* START Information provided *

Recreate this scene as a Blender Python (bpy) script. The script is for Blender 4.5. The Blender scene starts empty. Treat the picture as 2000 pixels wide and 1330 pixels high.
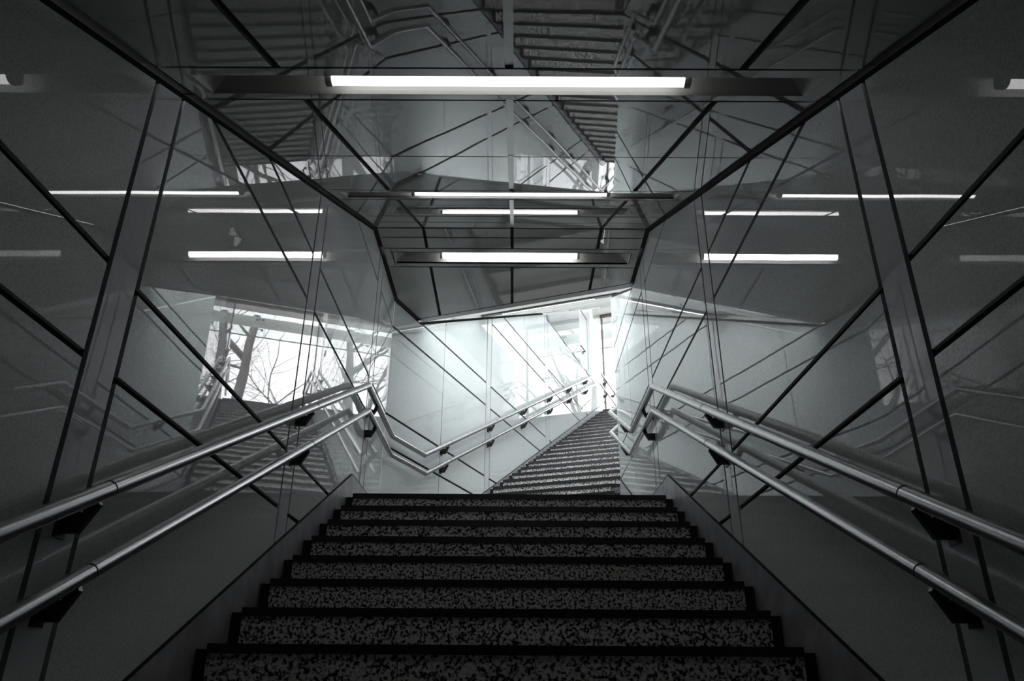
import bpy, bmesh, math, random
from mathutils import Vector, Matrix
S = bpy.context.scene
C = S.collection
R = math.radians

# ------------------------------------------------------------------ camera, world, exposure
CAMZ = 1.26
F_PX, PITCH, YAW, ROLL = 1473.15, R(24.8749), R(-0.1553), R(0.3771)

def cam_dir(r, u, w):
    c, s = math.cos(ROLL), math.sin(ROLL)
    r, u = r * c - u * s, r * s + u * c
    y = w * math.cos(PITCH) - u * math.sin(PITCH)
    z = w * math.sin(PITCH) + u * math.cos(PITCH)
    c, s = math.cos(YAW), math.sin(YAW)
    return Vector((r * c + y * s, -r * s + y * c, z))
cd = bpy.data.cameras.new('camera')
cam = bpy.data.objects.new('camera', cd)
C.objects.link(cam)
rx, ux, fx = cam_dir(1, 0, 0), cam_dir(0, 1, 0), cam_dir(0, 0, 1)
M = Matrix.Identity(4)
for i in range(3):
    M[i][0], M[i][1], M[i][2] = rx[i], ux[i], -fx[i]
M.translation = Vector((0, 0, CAMZ))
cam.matrix_world = M
cd.sensor_width = 36
cd.lens = 36 * F_PX / 2000
cd.clip_start = 0.02
S.camera = cam

SKY, TUBE = 5.3, (3.4, 6.5, 8, 8)
w = bpy.data.worlds.new('sky')
S.world = w
w.use_nodes = True
nt = w.node_tree
bg = nt.nodes['Background']
tc = nt.nodes.new('ShaderNodeTexCoord')
sx = nt.nodes.new('ShaderNodeSeparateXYZ')
cr = nt.nodes.new('ShaderNodeValToRGB')
nt.links.new(tc.outputs['Generated'], sx.inputs[0])
nt.links.new(sx.outputs['Z'], cr.inputs[0])
cr.color_ramp.elements[0].color = (0.93, 0.94, 0.97, 1)
cr.color_ramp.elements[1].color = (0.97, 0.985, 1.0, 1)
nt.links.new(cr.outputs[0], bg.inputs[0])
bg.inputs[1].default_value = SKY
S.view_settings.view_transform = 'Standard'
S.view_settings.look = 'None'
S.view_settings.exposure = 0.0
S.view_settings.gamma = 1.0
S.view_settings.use_curve_mapping = False
S.cycles.max_bounces = 12
S.cycles.diffuse_bounces = 5
S.cycles.glossy_bounces = 8
S.cycles.transparent_max_bounces = 16
S.cycles.sample_clamp_indirect = 6.0
S.cycles.caustics_reflective = False
S.cycles.caustics_refractive = False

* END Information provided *

**Task statement:**
Leave the pictures out, and print every line of the listing exactly as written.

**Reply to the exercise:**
Recreate this scene as a Blender Python (bpy) script. The script is for Blender 4.5. The Blender scene starts empty. Treat the picture as 2000 pixels wide and 1330 pixels high.
import bpy, bmesh, math, random
from mathutils import Vector, Matrix
S = bpy.context.scene
C = S.collection
R = math.radians

# ------------------------------------------------------------------ camera, world, exposure
CAMZ = 1.26
F_PX, PITCH, YAW, ROLL = 1473.15, R(24.8749), R(-0.1553), R(0.3771)

def cam_dir(r, u, w):
    c, s = math.cos(ROLL), math.sin(ROLL)
    r, u = r * c - u * s, r * s + u * c
    y = w * math.cos(PITCH) - u * math.sin(PITCH)
    z = w * math.sin(PITCH) + u * math.cos(PITCH)
    c, s = math.cos(YAW), math.sin(YAW)
    return Vector((r * c + y * s, -r * s + y * c, z))
cd = bpy.data.cameras.new('camera')
cam = bpy.data.objects.new('camera', cd)
C.objects.link(cam)
rx, ux, fx = cam_dir(1, 0, 0), cam_dir(0, 1, 0), cam_dir(0, 0, 1)
M = Matrix.Identity(4)
for i in range(3):
    M[i][0], M[i][1], M[i][2] = rx[i], ux[i], -fx[i]
M.translation = Vector((0, 0, CAMZ))
cam.matrix_world = M
cd.sensor_width = 36
cd.lens = 36 * F_PX / 2000
cd.clip_start = 0.02
S.camera = cam

SKY, TUBE = 5.3, (3.4, 6.5, 8, 8)
w = bpy.data.worlds.new('sky')
S.world = w
w.use_nodes = True
nt = w.node_tree
bg = nt.nodes['Background']
tc = nt.nodes.new('ShaderNodeTexCoord')
sx = nt.nodes.new('ShaderNodeSeparateXYZ')
cr = nt.nodes.new('ShaderNodeValToRGB')
nt.links.new(tc.outputs['Generated'], sx.inputs[0])
nt.links.new(sx.outputs['Z'], cr.inputs[0])
cr.color_ramp.elements[0].color = (0.93, 0.94, 0.97, 1)
cr.color_ramp.elements[1].color = (0.97, 0.985, 1.0, 1)
nt.links.new(cr.outputs[0], bg.inputs[0])
bg.inputs[1].default_value = SKY
S.view_settings.view_transform = 'Standard'
S.view_settings.look = 'None'
S.view_settings.exposure = 0.0
S.view_settings.gamma = 1.0
S.view_settings.use_curve_mapping = False
S.cycles.max_bounces = 12
S.cycles.diffuse_bounces = 5
S.cycles.glossy_bounces = 8
S.cycles.transparent_max_bounces = 16
S.cycles.sample_clamp_indirect = 6.0
S.cycles.caustics_reflective = False
S.cycles.caustics_refractive = False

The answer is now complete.